National Union of Air Transport Employees (NUATE) and the Air Transport Senior Staff Services Association of Nigeria (ATSSSAN), have kicked against the sacking of about 900 workers of Aero Contractors.

General Secretary of ATSSSAN, Francis Akinjole told National Daily that a notification had been sent by the unions to the affected workers not to accept the “purported letter of redundancy “.

“We are totally against it because in the first place, our members are still being owed salaries and we have not even negotiated the redundancy package. “If they go ahead with this move then the unions are prepared to face them headlong,” he said.

Aero Contractors Airline, which is under the management of the Asset Management Corporation of Nigeria (AMCON), has sacked the workers, representing 60 per cent.

Media Consultant to the 58 year-old airline, Mr Simon Tumba, who confirmed the development in a statement issued on Thursday in Lagos, said the workers would be paid their pension and gratuity.

Aero as at last September had about 1,500 workers on its payroll before it suspended flights. AMCON had taken it over in 2013.

Tumba said the airline had been grappling with huge and unrealistic personnel cost as well as other operational challenges, worsened by lack of enough aircraft to keep all the workers meaningfully engaged. Aero “The issuance of notification of redundancy is a business decision that will ensure Aero’s survival.

Tumba said Capt. Ado Sanusi, the Chief Executive Officer of Aero, had also assured the workers that they stand a chance of being recalled as soon as the airline increases the number of aircraft in its fleet in the near future.

One of the redundancy letters made available to newsmen read: “Following the operational challenges of Aero culminating in loss of business opportunities that adversely affected company finances vis-à-vis operations, we are constrained to place you under redundancy pending a possible future review.

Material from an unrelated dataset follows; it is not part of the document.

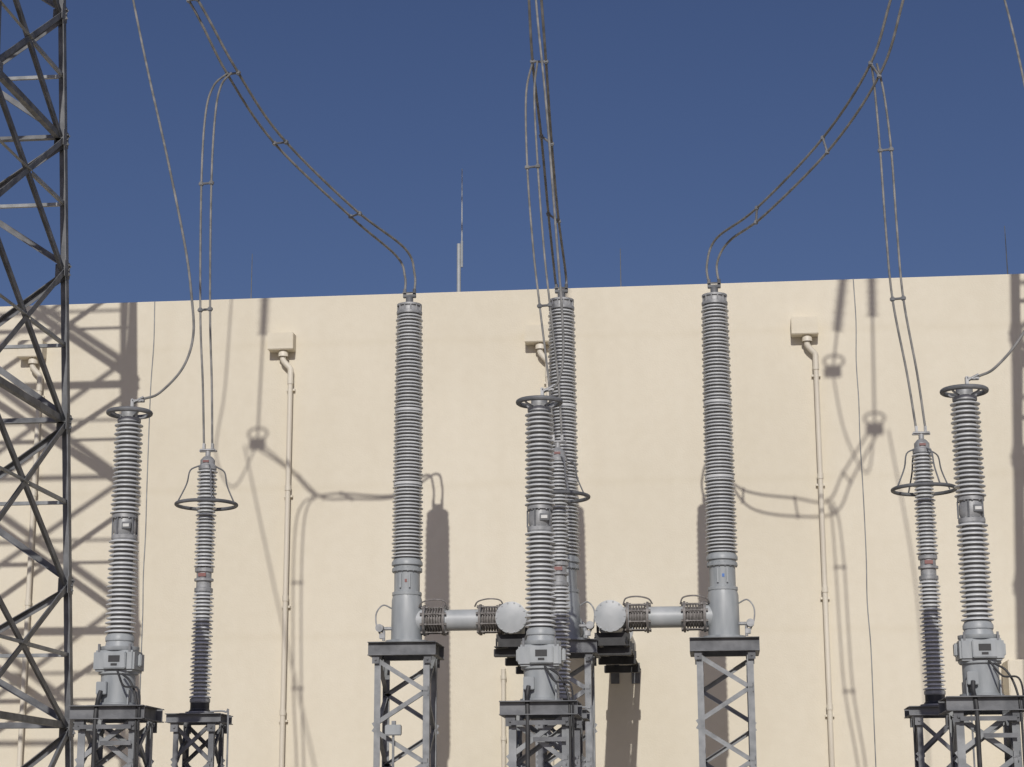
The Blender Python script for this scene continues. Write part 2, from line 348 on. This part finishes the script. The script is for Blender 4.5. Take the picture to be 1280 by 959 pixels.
# ---------------------------------------------------------------- capacitor voltage transformers
def cvt(x,y,zb):
    o=Obj('voltage_transformer',(x,y,0))
    support(o,.56,zb,6,M_galv,.13,.07,.045,'X')
    T=lambda prof:[(r,z+zb) for r,z in prof]
    def f(bm):
        shed_mesh(bm,.70,1.62,21,.097,.150,.138,.094,.146,36,zb)
        shed_mesh(bm,1.86,2.78,21,.094,.146,.134,.090,.140,36,zb)
    o.part('porcelain_sheds',M_porc,f,50)
    o.part('porcelain_core',M_core,lambda bm:(lathe(bm,T([(.095,.66),(.092,1.66)]),None,28),lathe(bm,T([(.092,1.84),(.088,2.80)]),None,28)))
    def f(bm):
        lathe(bm,T([(0,.015),(.20,.015),(.20,.035),(.165,.04),(.165,.30),(.19,.31),(.19,.33),(0,.33)]))
        box(bm,(0,0,zb+.43),(.40,.36,.20),.02)
        lathe(bm,T([(.18,.53),(.19,.545),(.19,.57),(.14,.575),(.13,.62),(.14,.63),(.14,.66),(.12,.70),(.09,.70)]))
        for s in(-1,1):
            box(bm,(s*.215,0,zb+.44),(.035,.10,.12),.01)
            for t in (-.13,.13): box(bm,(s*.15,t,zb+.085),(.012,.07,.14))
    o.part('base_tank',M_paint,f)
    def f(bm):
        box(bm,(.02,-.20,zb+.43),(.22,.05,.16),.008)
        box(bm,(-.10,-.18,zb+.17),(.10,.06,.12),.006)
    o.part('terminal_box',M_paint,f)
    o.part('nameplate',M_black,lambda bm:(box(bm,(.02,-.2275,zb+.445),(.11,.006,.06)),box(bm,(.02,-.2275,zb+.39),(.06,.006,.02))))
    def f(bm):
        lathe(bm,T([(.11,1.60),(.125,1.62),(.125,1.655),(.10,1.66),(.112,1.70),(.112,1.78),(.10,1.82),(.125,1.825),(.125,1.86),(.11,1.88)]))
        bolts(bm,zb+1.64,.115,10,.009,.05); bolts(bm,zb+1.84,.115,10,.009,.05); bolts(bm,zb+.645,.125,10,.010,.05)
        lathe(bm,T([(.09,2.78),(.115,2.785),(.115,2.82),(.08,2.83),(.08,2.92),(0,2.94)]))
        for k in range(4):
            a=math.pi/4+k*math.pi/2
            tube(bm,[(.07*math.cos(a),.07*math.sin(a),zb+2.84),(.15*math.cos(a),.15*math.sin(a),zb+2.85),(.205*math.cos(a),.205*math.sin(a),zb+2.89)],.011,6,3)
        box(bm,(.03,0,zb+2.97),(.03,.07,.10),.005); box(bm,(.08,0,zb+3.0),(.13,.05,.025),.004)
        for q in(.04,.08,.12): cyl(bm,(q,-.035,zb+3.0),(q,.035,zb+3.0),.01,6)
        for q in(-.02,.02): cyl(bm,(.03,q,zb+2.98),(.14,q,zb+3.035),.012,6)
    o.part('flanges_and_terminal',M_alu,f)
    def f(bm):
        for k in range(5):
            a=2*math.pi*k/5-1.9
            cyl(bm,(.122*math.cos(a),.122*math.sin(a),zb+1.66),(.122*math.cos(a),.122*math.sin(a),zb+1.82),.009,6)
        box(bm,(.05,-.108,zb+1.74),(.09,.03,.07),.005)
    o.part('joint_links',M_dark,f)
    o.part('joint_plate',M_white,lambda bm: box(bm,(.05,-.126,zb+1.74),(.06,.006,.03)))
    o.part('corona_ring',M_dark,lambda bm: torus(bm,(0,0,zb+2.88),.205,.024))
    def f(bm):
        tube(bm,[(-.10,-.21,zb+.14),(-.11,-.25,zb+.05),(-.10,-.33,zb-.1),(-.10,-.335,zb-.5),(-.10,-.33,zb-1.2),(-.10,-.33,.2)],.022,8)
        tube(bm,[(.10,-.20,zb+.30),(.20,-.26,zb+.22),(.27,-.28,zb+.05),(.29,-.33,zb-.2),(.29,-.33,zb-.8),(.29,-.33,.2)],.011,6)
        tube(bm,[(.05,-.20,zb+.33),(.15,-.30,zb+.18),(.30,-.32,zb+.14),(.32,-.34,zb-.2),(.32,-.34,zb-.9),(.32,-.34,.2)],.010,6)
    o.part('cables',M_black,f)
    def f(bm):
        for s in(-1,1): box(bm,(s*.15,-.16,zb+.55),(.02,.02,.08))
        box(bm,(.10,-.33,zb-.35),(.30,.012,.04)); box(bm,(0,-.345,zb-.2),(.5,.012,.04))
    o.part('brackets',M_dark,f)
CZ=2.76
for x in(-5.68,-1.605,2.44): cvt(x,18.1,CZ)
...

In March 2013, industrial action grounded flights for 18 days, in a dispute over outsourcing and reduction in staff numbers.

The strike, from 13–28 March, grounded Aero’s active fleet of nine aircraft, and was reported to have cost the airline at least N10bn in ticket sales After financial intervention, the Asset Management Corporation of Nigeria (AMCON), an arm of the Federal Government of Nigeria, held 60% of Aero, and in August 2013 AMCON took over the management of the carrier.